Question

Given the Boolean expression \( (A \oplus B) \land (B \rightarrow C) \), which of the following rows in the truth table would have an output of 1 (True)?

• A. \( A = 1, B = 1, C = 1 \)
• B. \( A = 0, B = 1, C = 0 \)
• C. \( A = 0, B = 0, C = 0 \)
• D. \( A = 1, B = 0, C = 1 \)

Hint:

When dealing with Boolean expressions involving XOR and implication, break them down into simpler operations and evaluate step-by-step.

Answer 1

The Correct Option is D

We are given the Boolean expression: \[ (A \oplus B) \land (B \rightarrow C) \] Let's break this down: 1. XOR operation (\( A \oplus B \)): This will be true if \( A \) and \( B \) have opposite values. \[ A \oplus B = 1 \text{if} A \neq B, \text{else} 0 \] 2. Implication (\( B \rightarrow C \)): This will be true unless \( B = 1 \) and \( C = 0 \). \[ B \rightarrow C = 1 \text{if} B = 0 \text{or} C = 1, \text{else} 0 \] Now let's evaluate the truth table for each option: 

- Option (a): \( A = 1, B = 1, C = 1 \) - \( A \oplus B = 0 \) (since \( A = B \)) - \( B \rightarrow C = 1 \) (since \( C = 1 \)) 

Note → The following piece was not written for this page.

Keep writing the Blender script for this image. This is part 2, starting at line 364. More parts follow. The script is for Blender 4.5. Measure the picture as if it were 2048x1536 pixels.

- The result is \( 0 \land 1 = 0 \) 

- Option (b): \( A = 0, B = 1, C = 0 \) - \( A \oplus B = 1 \) (since \( A \neq B \)) - \( B \rightarrow C = 0 \) (since \( B = 1 \) and \( C = 0 \)) 

- The result is \( 1 \land 0 = 0 \) 

- Option (c): \( A = 0, B = 0, C = 0 \) - \( A \oplus B = 0 \) (since \( A = B \)) - \( B \rightarrow C = 1 \) (since \( B = 0 \)) 

- The result is \( 0 \land 1 = 0 \) 

- Option (d): \( A = 1, B = 0, C = 1 \) - \( A \oplus B = 1 \) (since \( A \neq B \)) - \( B \rightarrow C = 1 \) (since \( B = 0 \)) 

- The result is \( 1 \land 1 = 1 \) 

Thus, the correct answer is \( \boxed{(d) \, A = 1, B = 0, C = 1} \).